Because there were so many kids they split them up into 3 mini-classes. Of course, in all of his excitement, he got a little confused who is teacher was. So, he sort of wandered around the pool aimlessly looking for the right spot, while still having a huge smile on his face!
And then everything went down hill. His teacher, Miss Emily, is a wonderful, young teacher with tons of patience for a group of 3 year olds. In the most kindhearted way, she called out to Carter to follow her, but he didn't hear her. So, she just naturally scooped him right up and moved him from one side of the pool to the other. Well, that freaked Carter out. Big time. Like, "I don't know who that person is and she just picked me up and now I'm never, ever, ever, ever getting in the pool again" freak out. Awesome. The problem was I didn't realize what was bugging him so much that first day. He just insisted on sitting by the side of the pool the rest of class and then told me later that day how he was terrified of his teacher because she picked him up without asking him first.

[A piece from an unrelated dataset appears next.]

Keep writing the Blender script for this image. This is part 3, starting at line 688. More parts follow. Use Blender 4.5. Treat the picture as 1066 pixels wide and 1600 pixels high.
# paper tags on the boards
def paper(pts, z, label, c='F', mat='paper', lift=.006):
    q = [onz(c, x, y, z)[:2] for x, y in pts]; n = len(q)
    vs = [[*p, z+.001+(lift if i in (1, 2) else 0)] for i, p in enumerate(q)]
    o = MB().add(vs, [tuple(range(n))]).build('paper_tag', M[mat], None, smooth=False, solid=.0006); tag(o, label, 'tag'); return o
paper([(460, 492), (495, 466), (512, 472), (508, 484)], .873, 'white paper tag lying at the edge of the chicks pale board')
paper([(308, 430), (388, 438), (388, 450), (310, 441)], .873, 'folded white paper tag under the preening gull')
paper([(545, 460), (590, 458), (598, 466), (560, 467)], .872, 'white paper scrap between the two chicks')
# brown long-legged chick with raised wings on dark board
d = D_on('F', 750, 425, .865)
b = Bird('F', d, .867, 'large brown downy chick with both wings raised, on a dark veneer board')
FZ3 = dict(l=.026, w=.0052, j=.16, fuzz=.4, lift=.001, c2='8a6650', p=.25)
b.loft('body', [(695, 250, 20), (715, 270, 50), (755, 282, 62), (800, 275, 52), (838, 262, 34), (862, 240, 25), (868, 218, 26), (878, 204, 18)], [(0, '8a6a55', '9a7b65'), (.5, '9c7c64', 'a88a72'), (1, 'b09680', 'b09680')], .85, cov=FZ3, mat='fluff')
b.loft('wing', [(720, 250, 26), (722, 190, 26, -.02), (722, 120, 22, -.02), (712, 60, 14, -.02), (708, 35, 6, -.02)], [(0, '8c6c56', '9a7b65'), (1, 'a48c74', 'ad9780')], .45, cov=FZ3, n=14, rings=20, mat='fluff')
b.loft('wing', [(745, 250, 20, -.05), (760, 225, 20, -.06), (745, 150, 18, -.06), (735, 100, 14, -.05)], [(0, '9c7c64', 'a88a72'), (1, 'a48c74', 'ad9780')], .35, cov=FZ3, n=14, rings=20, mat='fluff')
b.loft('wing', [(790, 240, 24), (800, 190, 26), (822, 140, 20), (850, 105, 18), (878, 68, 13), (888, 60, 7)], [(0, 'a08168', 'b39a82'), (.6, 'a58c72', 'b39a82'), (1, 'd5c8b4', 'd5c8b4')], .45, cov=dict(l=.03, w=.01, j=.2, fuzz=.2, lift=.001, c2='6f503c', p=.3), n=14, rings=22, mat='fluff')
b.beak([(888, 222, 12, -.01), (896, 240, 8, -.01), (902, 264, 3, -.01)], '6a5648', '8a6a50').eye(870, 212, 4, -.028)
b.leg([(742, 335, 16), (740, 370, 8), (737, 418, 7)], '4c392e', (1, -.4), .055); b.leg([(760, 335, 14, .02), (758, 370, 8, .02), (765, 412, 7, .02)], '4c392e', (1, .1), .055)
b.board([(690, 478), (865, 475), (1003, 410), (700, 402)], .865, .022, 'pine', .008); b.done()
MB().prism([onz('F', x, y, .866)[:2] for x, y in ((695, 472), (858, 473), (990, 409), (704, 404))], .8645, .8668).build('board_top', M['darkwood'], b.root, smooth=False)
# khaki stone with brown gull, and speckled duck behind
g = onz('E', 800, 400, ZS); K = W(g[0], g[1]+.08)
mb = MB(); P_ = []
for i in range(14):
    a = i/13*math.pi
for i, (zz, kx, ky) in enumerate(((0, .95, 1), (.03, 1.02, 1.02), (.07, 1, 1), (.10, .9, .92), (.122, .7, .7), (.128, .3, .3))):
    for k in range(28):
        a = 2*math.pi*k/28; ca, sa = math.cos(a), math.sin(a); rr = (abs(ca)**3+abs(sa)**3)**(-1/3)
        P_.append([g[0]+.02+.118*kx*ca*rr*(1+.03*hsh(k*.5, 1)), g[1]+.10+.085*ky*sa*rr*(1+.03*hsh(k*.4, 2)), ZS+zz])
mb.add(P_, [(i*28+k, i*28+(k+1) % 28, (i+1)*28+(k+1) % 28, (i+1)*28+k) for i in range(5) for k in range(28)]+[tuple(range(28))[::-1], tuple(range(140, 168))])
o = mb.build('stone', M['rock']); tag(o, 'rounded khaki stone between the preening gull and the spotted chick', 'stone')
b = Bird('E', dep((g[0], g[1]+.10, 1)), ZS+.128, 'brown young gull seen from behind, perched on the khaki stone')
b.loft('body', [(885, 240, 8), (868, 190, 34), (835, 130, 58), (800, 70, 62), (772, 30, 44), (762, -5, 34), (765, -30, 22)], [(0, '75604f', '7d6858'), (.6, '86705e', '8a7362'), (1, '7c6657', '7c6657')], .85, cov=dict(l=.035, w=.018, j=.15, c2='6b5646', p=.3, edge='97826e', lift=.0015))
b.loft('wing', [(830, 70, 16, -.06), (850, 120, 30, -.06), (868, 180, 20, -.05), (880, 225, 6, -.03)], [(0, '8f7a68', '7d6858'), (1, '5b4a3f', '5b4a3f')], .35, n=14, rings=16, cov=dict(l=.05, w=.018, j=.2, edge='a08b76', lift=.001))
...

At first I was really annoyed with Carter. Didn't he realize how hard it was to get into these classes and how much money we spent? Didn't he realize the time commitment we had made? Or the excitement I had in my head as I watched my little boy in his first organized sports class?
And then I realized he didn't. And why should he. He's only 3.
Instead he had learned from me that it wasn't okay for strangers to touch you. And he knew it was important to always ask someone if they want to do something before just doing it. He had listened to my teaching and followed through with it with his swim teacher, who was in his mind, a complete stranger.
We went back on week 2 and explained to Miss Emily why he was scared and she promised to not pick him up. But, he didn't buy it. He was the only dry kid at the pool. Wouldn't even put a toe in the water.
We decided to go swimming as a family before week 3. Just to let him have fun and hopefully want to get in the water again. It worked! Carter and Matt had a great time playing, splashing and blowing bubbles under the water. I thought, "yes, he'll be fine for week 3!"
Nope. Week 3 was the worst. Tears, screaming, pleading to go home and a mind made up that swimming was not for him. At least not with that teacher.
So, here we are. Tomorrow is week 4. And we aren't going. It was a hard decision for me because it feels like we are giving up. But I've come to terms that we aren't giving up. Carter gave it his best shot and right now, in his little 3 year old body and mind, it's not for him. And that's okay. Will he still learn to swim eventually? Yes. Will he still enjoy organized sports? Of course. But I think trust is important too. Trusting that we listen to his worries and fears and more importantly validate them. That it's okay to be scared sometimes, but it's important to try. And he did. And that he might not be the next Michael Phelps by the age of 5. I guess I can live with that too.